The Anoka County Elections Department has invited the campaigns of Al Franken and U.S. Sen. Norm Coleman to return Wednesday morning for another try at reviewing uncounted absentee ballots as ordered by the Minnesota Supreme Court. A scheduled meeting between local officials and campaign representatives to review 35 wrongfully rejected absentee ballots broke down Tuesday morning, according to Elections Supervisor Rachel Smith, after Coleman’s camp refused to proceed — unless additional ballots not selected by county staff for counting were included.
Neither campaign had RSVP’d to Smith about the rescheduled meeting as of 3:45 p.m. Tuesday afternoon, Smith told the Minnesota Independent. She said Secretary of State Mark Ritchie’s office helped Dakota County avoid the same scenario at another regional meeting this afternoon — and in her opinion that bodes well for renewed efforts in Anoka. Why didn’t Anoka take the approach of neighboring Sherburne County and simply refuse to review additional ballots proposed by the Coleman camp? “I was fine with doing that,” Smith told MnIndy — but when Coleman’s representative refused to proceed the review was stopped in its tracks.













8 Comments »
Comment posted December 30, 2008 @ 6:23 pm
Hold everything….. I found 50 Franken votes under my sofa.
Comment posted December 30, 2008 @ 9:40 pm
Oh, look some liberal left a bunch of ballots in his car. And then that liberal Mark Ritchie counted them twice. What? I have to have proof? I’ll sue you for not letting me get my way. Waaaaah.

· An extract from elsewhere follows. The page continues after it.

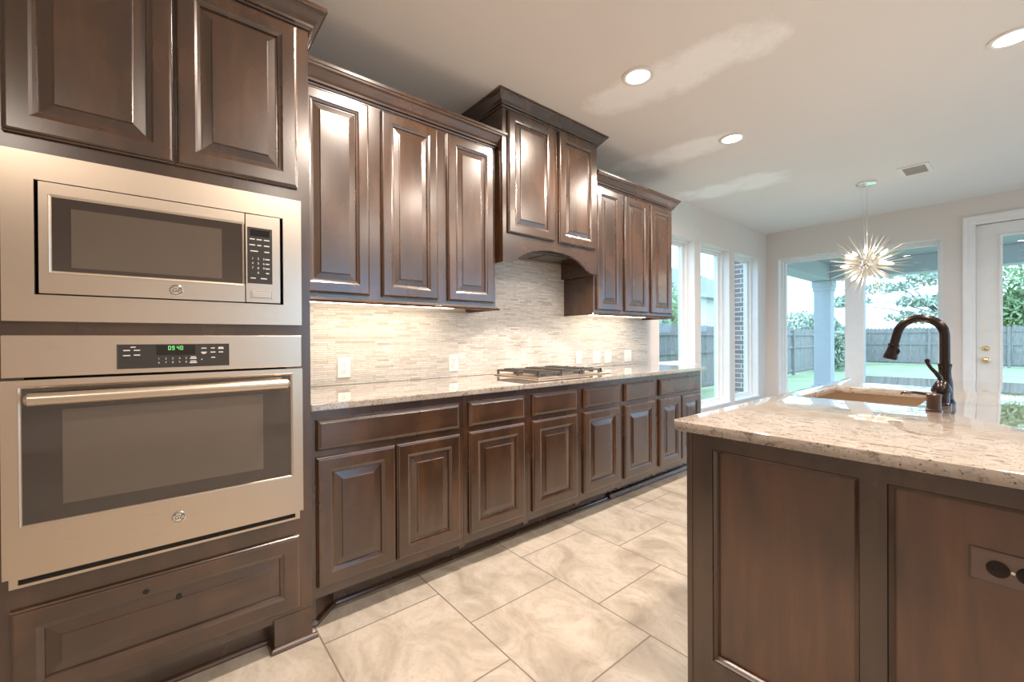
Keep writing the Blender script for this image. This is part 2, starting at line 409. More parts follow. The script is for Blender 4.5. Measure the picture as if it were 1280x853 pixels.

Comment posted December 30, 2008 @ 9:44 pm
Oh, some liberal left ballots in her car. That Liberal Mark Richie counted them twice. What? Proof, I don’t need any proof. That does it. See you in court.
Comment posted December 30, 2008 @ 9:46 pm
Can somebody please shut these people up. Where do they get these strange ideas from? Is there some wacked out radio station or something they all listen too? They just keep coming up with this endless babble.
Comment posted December 30, 2008 @ 10:20 pm
Just another stall tactic from the Coleman campaign. Why not count the absentee ballots that the county units have determined were wrongfully rejected and let the chips fall where they may? Oh yeah, Coleman doesn’t want that. He needs to cherry pick because he can’t handle the truth–that he’s already lost.
The job of each county election board is to uphold the accuracy and transparency of elections under their jurisdiction. Coleman is trying to throw suspicion on the election process. I served as an Election Judge in Dakota County and, believe me, people who serve on Election Day come from ALL political persuasions, but work to the best of their ability in a non-partisan way. It’s a long day (in my case, 17 hours). Let them do their jobs.
By the way, the “ballots in the car” story was debunked weeks ago. It’s too bad the right wing blogosphere and wing nut radio windbags don’t know anything else but to regurgitate tired and untrue talking points. Rush and Hannity are so 2004-ish.
Comment posted December 30, 2008 @ 11:10 pm
The process agreed to did allow for either campaign to try and have 1-4 pile AE’s evaluated for inclusion in Pile 5, however, any party, Coleman, Franken, or the county, could “veto”.
What a mess this has become, the challenges today were just like with the previous challenge process, well not quite as many, but same games being played, LOTS of frivolous challenges.
Comment posted December 31, 2008 @ 12:06 am
T-paws court purposely screwed up to let Coleman create a lot of FUD.
Now Coleman will go to court for sure. Time to seat Franken.
Comment posted December 31, 2008 @ 8:39 am
Why didn’t Anoka take the approach of neighboring Sherburne County and simply refuse to review additional ballots proposed by the Coleman camp? “I was fine with doing that,” Smith told MnIndy — but when Coleman’s representative refused to proceed the review was stopped in its tracks.
DING DING DING!
We have proof that the Coleman campaign is violating the equal-protection trope that their method of “standardization” of fifth-pile ballot treatment was supposed to uphold!
Take this sucker back to the Supremes, have them rule to allow all the fifth-piles to be counted (they were wrongly rejected in the first place anyway), and let Norm whine.